Tarjei Huse wrote to Bergie:
Be> The problem is that now we're in a wiki, which inherently doesn't
Be> have a tree structure. Maybe
Be> something like categorization there could help, but I'll have to
Be> think about this.

TH> That is true, but the wiki format does not demand that all links are
TH> within a paragraph as they are written today. Actually separating out
TH> the links of higher value would help.

net.nemein.wiki has the option of 'show item in navigation' or such,
which I think should be used more to fetch the important collective
pages to navigation.

I also have found out that navigating in flat hierarchy of Midgard Wiki
can be quite confusing and one big thing could be collection pages.

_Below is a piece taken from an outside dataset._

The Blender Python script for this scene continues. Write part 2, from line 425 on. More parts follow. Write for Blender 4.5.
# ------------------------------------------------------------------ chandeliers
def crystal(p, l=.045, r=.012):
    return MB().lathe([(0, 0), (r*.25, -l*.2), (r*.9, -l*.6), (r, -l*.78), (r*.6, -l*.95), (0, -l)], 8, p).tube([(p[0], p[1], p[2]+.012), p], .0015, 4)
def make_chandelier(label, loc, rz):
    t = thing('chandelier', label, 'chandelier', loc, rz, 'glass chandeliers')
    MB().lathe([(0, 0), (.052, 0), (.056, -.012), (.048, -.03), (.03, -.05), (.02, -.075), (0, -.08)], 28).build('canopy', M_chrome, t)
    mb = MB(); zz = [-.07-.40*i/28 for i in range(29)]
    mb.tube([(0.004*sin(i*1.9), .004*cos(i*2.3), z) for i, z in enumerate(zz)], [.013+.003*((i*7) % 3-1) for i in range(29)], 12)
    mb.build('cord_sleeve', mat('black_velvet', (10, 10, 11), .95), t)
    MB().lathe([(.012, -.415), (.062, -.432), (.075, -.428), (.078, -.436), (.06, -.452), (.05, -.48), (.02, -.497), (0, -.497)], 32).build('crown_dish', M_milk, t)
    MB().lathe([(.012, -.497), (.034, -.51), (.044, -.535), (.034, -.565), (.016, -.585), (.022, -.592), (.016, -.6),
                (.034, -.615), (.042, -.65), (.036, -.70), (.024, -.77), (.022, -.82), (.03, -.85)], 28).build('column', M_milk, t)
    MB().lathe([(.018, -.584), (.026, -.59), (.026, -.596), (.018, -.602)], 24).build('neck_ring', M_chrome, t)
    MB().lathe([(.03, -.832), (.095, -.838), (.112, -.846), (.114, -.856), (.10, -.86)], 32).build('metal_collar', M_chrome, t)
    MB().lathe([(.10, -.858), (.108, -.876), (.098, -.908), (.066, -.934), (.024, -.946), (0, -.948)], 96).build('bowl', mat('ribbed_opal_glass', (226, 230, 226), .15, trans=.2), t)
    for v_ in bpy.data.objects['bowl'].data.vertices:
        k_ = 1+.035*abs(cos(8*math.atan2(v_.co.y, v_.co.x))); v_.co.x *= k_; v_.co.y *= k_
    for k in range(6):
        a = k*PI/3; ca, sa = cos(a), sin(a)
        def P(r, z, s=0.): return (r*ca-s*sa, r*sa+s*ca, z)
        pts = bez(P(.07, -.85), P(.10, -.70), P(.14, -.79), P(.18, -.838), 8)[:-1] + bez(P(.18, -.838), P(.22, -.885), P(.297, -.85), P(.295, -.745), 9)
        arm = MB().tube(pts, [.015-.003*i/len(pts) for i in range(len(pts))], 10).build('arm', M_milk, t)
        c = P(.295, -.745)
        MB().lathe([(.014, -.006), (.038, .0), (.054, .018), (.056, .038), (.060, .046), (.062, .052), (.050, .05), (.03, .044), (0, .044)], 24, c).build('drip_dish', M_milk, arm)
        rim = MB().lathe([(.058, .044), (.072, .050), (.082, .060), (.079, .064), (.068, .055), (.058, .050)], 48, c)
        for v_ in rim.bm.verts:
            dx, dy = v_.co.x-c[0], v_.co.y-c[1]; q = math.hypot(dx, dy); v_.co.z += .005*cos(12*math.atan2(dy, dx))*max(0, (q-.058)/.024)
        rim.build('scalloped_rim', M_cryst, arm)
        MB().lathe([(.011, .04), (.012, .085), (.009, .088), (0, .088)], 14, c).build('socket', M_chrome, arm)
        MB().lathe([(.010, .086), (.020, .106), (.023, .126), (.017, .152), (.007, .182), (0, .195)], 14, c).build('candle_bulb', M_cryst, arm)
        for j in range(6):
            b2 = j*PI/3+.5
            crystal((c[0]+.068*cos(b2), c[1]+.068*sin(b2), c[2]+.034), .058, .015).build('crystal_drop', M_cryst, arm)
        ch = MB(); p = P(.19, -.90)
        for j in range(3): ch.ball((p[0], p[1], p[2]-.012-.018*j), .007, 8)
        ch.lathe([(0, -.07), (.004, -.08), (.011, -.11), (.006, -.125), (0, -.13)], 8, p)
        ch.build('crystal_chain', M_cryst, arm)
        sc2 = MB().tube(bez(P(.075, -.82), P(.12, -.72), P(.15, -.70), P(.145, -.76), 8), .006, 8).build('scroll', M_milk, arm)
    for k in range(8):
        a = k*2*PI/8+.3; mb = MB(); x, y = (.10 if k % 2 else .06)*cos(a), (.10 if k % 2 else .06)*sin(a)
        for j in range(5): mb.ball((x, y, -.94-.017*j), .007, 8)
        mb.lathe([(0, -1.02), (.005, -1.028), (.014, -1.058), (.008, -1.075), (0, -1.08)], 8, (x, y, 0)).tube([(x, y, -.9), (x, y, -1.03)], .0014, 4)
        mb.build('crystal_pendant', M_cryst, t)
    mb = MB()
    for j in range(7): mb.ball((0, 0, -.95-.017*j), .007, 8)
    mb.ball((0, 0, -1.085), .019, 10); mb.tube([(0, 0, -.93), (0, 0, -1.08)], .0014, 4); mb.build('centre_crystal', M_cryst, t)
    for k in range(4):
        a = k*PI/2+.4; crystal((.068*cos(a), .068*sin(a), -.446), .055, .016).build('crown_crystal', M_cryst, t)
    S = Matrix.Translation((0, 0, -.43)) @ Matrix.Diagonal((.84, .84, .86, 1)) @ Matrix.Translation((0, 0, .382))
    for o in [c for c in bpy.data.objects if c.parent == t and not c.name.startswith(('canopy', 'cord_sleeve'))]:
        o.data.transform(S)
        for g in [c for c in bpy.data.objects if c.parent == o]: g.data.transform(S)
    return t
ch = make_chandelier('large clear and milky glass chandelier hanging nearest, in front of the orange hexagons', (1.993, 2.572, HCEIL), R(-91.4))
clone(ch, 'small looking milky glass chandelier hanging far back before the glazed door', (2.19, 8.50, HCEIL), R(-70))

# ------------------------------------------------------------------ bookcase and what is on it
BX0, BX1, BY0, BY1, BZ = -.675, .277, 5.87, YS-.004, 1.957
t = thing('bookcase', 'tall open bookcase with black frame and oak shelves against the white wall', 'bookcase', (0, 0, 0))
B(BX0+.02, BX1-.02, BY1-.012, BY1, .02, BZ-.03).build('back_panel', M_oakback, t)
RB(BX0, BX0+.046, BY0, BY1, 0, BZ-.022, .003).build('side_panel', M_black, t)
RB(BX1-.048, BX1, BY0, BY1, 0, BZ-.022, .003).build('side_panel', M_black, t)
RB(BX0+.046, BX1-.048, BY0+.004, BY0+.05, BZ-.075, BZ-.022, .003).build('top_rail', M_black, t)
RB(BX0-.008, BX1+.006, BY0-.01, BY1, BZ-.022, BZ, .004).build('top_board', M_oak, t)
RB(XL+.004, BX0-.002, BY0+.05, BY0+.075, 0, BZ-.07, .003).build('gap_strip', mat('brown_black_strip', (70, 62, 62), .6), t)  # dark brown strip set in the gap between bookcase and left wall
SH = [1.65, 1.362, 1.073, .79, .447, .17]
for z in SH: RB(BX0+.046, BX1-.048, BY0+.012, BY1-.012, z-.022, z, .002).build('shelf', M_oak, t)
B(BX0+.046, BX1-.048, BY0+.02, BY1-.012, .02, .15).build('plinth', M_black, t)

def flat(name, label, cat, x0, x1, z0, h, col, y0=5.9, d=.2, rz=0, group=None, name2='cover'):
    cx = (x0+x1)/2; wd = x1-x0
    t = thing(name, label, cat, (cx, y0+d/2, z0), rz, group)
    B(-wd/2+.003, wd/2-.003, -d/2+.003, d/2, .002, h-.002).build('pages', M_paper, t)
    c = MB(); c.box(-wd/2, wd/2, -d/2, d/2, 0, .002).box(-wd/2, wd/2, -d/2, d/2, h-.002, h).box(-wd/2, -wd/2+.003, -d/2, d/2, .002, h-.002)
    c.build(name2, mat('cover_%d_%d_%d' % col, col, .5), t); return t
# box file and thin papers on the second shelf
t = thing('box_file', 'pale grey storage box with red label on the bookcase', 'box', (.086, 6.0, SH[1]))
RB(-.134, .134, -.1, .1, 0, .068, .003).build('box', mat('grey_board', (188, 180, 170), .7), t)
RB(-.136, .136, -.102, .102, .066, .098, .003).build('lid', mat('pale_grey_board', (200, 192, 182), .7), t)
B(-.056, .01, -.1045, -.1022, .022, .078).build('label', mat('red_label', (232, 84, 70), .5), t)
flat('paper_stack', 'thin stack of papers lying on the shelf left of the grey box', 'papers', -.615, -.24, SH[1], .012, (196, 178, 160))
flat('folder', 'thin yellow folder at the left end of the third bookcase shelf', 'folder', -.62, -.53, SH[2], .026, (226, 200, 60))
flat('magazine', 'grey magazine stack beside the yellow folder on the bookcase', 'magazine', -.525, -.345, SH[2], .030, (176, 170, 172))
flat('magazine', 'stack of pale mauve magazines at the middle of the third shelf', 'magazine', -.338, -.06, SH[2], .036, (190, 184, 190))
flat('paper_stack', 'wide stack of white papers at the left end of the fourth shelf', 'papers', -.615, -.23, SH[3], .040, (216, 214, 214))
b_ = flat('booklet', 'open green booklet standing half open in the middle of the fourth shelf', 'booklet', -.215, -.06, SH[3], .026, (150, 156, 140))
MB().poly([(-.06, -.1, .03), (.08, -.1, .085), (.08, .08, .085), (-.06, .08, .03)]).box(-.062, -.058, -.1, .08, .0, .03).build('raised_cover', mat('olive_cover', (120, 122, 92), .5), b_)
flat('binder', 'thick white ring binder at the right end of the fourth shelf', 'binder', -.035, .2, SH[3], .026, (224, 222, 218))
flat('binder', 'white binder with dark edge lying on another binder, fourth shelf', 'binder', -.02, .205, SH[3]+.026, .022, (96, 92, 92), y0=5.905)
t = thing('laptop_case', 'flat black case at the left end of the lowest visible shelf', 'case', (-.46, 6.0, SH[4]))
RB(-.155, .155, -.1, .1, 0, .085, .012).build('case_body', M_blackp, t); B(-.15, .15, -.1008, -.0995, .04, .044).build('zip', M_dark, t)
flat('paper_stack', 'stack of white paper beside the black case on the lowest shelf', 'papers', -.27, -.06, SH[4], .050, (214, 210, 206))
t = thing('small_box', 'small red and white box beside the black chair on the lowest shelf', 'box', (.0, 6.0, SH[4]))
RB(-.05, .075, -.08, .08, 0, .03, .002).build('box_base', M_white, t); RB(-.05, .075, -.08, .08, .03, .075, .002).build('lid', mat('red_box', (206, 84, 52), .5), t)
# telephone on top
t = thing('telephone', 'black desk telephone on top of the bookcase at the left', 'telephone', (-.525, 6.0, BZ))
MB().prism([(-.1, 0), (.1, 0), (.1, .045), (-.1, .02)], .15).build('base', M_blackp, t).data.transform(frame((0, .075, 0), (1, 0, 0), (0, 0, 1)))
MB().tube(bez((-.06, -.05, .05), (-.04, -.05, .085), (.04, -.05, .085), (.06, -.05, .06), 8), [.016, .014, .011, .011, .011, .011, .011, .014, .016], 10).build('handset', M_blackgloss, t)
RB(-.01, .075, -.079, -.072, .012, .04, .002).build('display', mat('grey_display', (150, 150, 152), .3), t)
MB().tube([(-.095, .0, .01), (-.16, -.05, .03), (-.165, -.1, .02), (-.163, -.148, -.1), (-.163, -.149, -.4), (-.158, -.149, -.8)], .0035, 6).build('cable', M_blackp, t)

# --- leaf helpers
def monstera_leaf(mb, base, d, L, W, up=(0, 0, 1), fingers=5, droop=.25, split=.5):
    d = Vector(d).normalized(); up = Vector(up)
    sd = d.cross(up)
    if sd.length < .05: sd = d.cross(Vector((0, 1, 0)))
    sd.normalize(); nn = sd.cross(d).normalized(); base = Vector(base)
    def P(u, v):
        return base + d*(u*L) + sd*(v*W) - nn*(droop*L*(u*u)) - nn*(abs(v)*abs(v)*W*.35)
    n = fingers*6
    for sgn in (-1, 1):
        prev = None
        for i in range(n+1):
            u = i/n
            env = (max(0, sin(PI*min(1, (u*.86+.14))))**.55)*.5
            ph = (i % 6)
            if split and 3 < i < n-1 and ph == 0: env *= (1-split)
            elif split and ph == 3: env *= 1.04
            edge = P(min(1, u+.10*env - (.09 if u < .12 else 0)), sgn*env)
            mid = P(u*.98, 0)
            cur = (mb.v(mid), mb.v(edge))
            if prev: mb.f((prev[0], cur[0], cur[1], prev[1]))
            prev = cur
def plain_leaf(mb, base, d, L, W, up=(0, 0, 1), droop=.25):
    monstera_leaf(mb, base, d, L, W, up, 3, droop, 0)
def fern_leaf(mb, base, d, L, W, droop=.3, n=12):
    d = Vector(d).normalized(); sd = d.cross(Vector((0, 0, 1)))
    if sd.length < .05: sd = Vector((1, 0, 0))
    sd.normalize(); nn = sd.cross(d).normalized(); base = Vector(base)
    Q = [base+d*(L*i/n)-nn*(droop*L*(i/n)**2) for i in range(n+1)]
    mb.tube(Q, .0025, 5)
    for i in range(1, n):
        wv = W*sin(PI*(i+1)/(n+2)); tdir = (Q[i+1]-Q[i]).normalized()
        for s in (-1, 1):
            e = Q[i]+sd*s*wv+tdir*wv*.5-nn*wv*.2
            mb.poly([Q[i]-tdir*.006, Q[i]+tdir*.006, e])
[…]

I
don't yet know the best way of doing this, but I was thinking that in
the beginning we could be having either a multiselect field to choose
loosely named conceptional categories (eg. 'howto', 'tips', 'getting
started' just to give the idea, someone wiser could throw in some good
pointers) or then using similar keywords as tags.

Categories would be possible to make collection pages and to help
semantic searches. Even with this there is a problem, which is that we
sort the data it can be very chaotic.

Categories would help searching when it would be possible to filter
loads of unwanted data out.

With tags then again we come to the problem of semantics, when one
meaning can have many different words. Controlling the tags somehow
seems like an impossible task.

One of the big issues is crosslinking. There will always be - in theory
- one page that refers to a new page. The rest is left on the writer and
if he doesn't go and search related articles and edit them to point to
his new article. This way we end up having lost articles unless we are
strict and go and edit many other articles to point to our new articles.

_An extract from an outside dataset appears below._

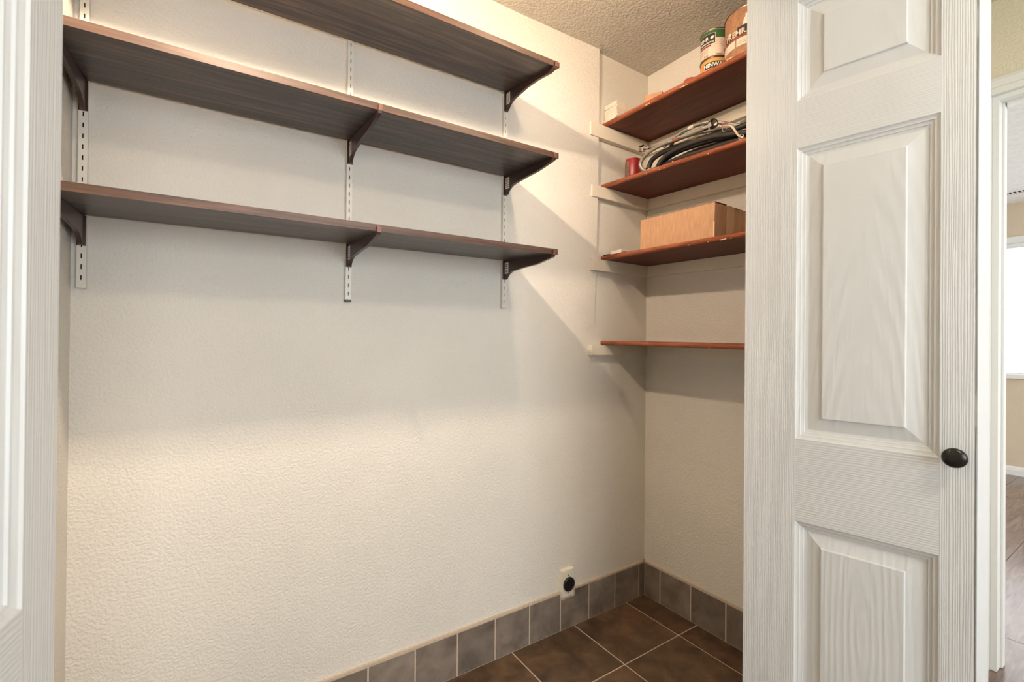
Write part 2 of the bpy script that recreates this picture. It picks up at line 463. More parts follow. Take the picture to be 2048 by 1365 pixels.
for i in range(44):
    z = 0.03 + i * 0.026
    if first is None:
        first = mk('slat', lambda bm: hexa(bm, [(-0.012, WY0 + 0.06, -0.004), (0.012, WY0 + 0.06, 0.003), (0.012, WY1 - 0.06, 0.003), (-0.012, WY1 - 0.06, -0.004), (-0.012, WY0 + 0.06, -0.003), (0.012, WY0 + 0.06, 0.004), (0.012, WY1 - 0.06, 0.004), (-0.012, WY1 - 0.06, -0.003)]), 'blind_slat', bl)
        first.location = (0, 0, z)
    else: copy_to(first, bl, (0, 0, z))
bx('bottom_rail', (-0.014, WY0 + 0.06, 0.004), (0.014, WY1 - 0.06, 0.018), 'white_trim', bl, 0.002)
vt = tag(empty('ceiling_vent', (4.03, -0.55, FARH)), 'white ceiling air vent with dark slots in the far room', 'vent')
def vf(bm):
    box(bm, (-0.07, -0.16, -0.012), (0.07, -0.125, 0)); box(bm, (-0.07, 0.125, -0.012), (0.07, 0.16, 0))
    box(bm, (-0.07, -0.125, -0.012), (-0.045, 0.125, 0)); box(bm, (0.045, -0.125, -0.012), (0.07, 0.125, 0))
mk('frame', vf, 'white_trim', vt)
bx('backing', (-0.045, -0.125, -0.002), (0.045, 0.125, 0), 'slot_dark', vt)
for i in range(9):
    yy = -0.11 + i * 0.0275
    bx('slat', (-0.045, yy - 0.004, -0.01), (0.045, yy + 0.004, -0.003), 'white_trim', vt)

# ------------------------------------------------------------------ bifold doors
LW, LT, LZ = 0.404, 0.034, 2.03
PX0, PX1 = 0.111, 0.3555
PZ = [(0.235, 0.768), (0.9575, 1.630), (1.7400, 1.972)]
Z0 = 0.022
def leaf_frame(bm):
    box(bm, (0, 0, Z0), (PX0, LT, LZ + Z0), 0); box(bm, (PX1, 0, Z0), (LW, LT, LZ + Z0), 0)
    zz = [Z0] + [v for p in PZ for v in p] + [LZ + Z0]
    for a, b in zip(zz[0::2], zz[1::2]): box(bm, (PX0, 0, a), (PX1, LT, b), 1)
    bmesh.ops.remove_doubles(bm, verts=bm.verts, dist=1e-5)
PROF = [(0, 0), (0.0015, 0.0022), (0.006, 0.0042), (0.0085, 0.0046), (0.0095, 0.0068), (0.0135, 0.0082), (0.0155, 0.0084), (0.0165, 0.0102), (0.0215, 0.0112), (0.0235, 0.0112), (0.0495, 0.0052), (0.0505, 0.0022), (0.052, 0.0016)]
def leaf_panel(z0, z1):
    def f(bm):
        for side in (0, 1):
            prev = None
            for ins, dp in PROF:
                yy = dp if side == 0 else LT - dp
                r = [bm.verts.new(p) for p in ((PX0 + ins, yy, z0 + ins), (PX1 - ins, yy, z0 + ins), (PX1 - ins, yy, z1 - ins), (PX0 + ins, yy, z1 - ins))]
                if prev:
                    for i in range(4): bm.faces.new((prev[i], prev[(i + 1) % 4], r[(i + 1) % 4], r[i]))
                prev = r
            bm.faces.new(prev)
    return f
leaf0 = None
def make_leaf(door, loc, ang):
    global leaf0
    if leaf0 is None:
        lf = mk('leaf', leaf_frame, ['door_stile', 'door_rail'], door)
        for z0, z1 in PZ: mk('panel', leaf_panel(z0, z1), 'door_panel', lf)
        leaf0 = lf
    else:
        lf = copy_to(leaf0, door)
        for ch in list(leaf0.children):
            if ch.name.startswith('panel'): copy_to(ch, lf)
    lf.location = loc; lf.rotation_euler = (0, 0, ang)
    return lf
def rotz(v, a): return Vector((v[0] * math.cos(a) - v[1] * math.sin(a), v[0] * math.sin(a) + v[1] * math.cos(a), 0))
d1 = struct(empty('door_1', (-0.35, -0.85, 0)), 'white panelled bifold door folded open at right with a dark knob', 'door')
O1 = Vector((-0.35, -0.85, 0))
aB = math.radians(101.18 - 180)
pB = Vector((-0.6120, -0.8247, 0))
lfB = make_leaf(d1, pB - O1, aB)
# knob
KX, KZ = 0.3772, 0.9645
M = Matrix.Translation((KX, 0, KZ)) @ Matrix.Rotation(math.radians(90), 4, 'X')
mk('knob', lambda bm: lathe(bm, [(0.0085, 0), (0.0085, 0.002), (0.0065, 0.004), (0.006, 0.012), (0.0075, 0.015), (0.0150, 0.0175), (0.0182, 0.0205), (0.0186, 0.0225), (0.0172, 0.0258), (0.013, 0.0288), (0.006, 0.0303), (0.0005, 0.0306)], 36, M), 'bronze', lfB, smooth=True)
# the leaf behind, hinged to the first at its near edge
aA = math.radians(73)
nb = pB + rotz((LW, LT), aB)
J = nb + Vector((0.0035, -0.003, 0))
pA = J + Vector((math.sin(aA), -math.cos(aA), 0)) * LT
make_leaf(d1, pA - O1, aA)
for z in (0.3, 1.05, 1.8):
    o = mk('hinge', lambda bm: lathe(bm, [(0.0035, -0.03), (0.0035, 0.03)], 10), 'white_metal', d1, smooth=True, angle=40)
    o.location = nb - O1 + Vector((0.004, 0.006, z))
# left pair
O2 = Vector((-1.95, -0.85, 0))
d2 = struct(empty('door_2', O2), 'white panelled bifold door close to the camera at left', 'door')
aC = math.radians(78.82)
pC = Vector((-1.838, -0.891, 0)) - rotz((LW, 0), aC)
make_leaf(d2, pC - O2, aC)
aD = math.radians(-86)
nC = pC + rotz((0, LT), aC)
pD = Vector((-2.012, -0.88, 0))
make_leaf(d2, pD - O2, aD)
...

Bergie made some good changes when he was rearranging the front page of
documentation without using Midgard glossary as key reference. For
example for a developer it is self-evident that MidCOM related
information is under MidCOM, yet it might not be so for someone who is
searching for answers for a problem.

I will try to write something also for end-users who need help with AIS
or the basic questions that people have when they lay hands on component
configuration, schemas (more on the side that you actually _can_ affect
on what kind of information can be saved), design patterns and more on
the lower experience levels.

It should be quite clear that in a project like this the main priority
is always clients who pay. So if documentation isn't advancing, it
probably is so due to heavy workload with the hand that feeds.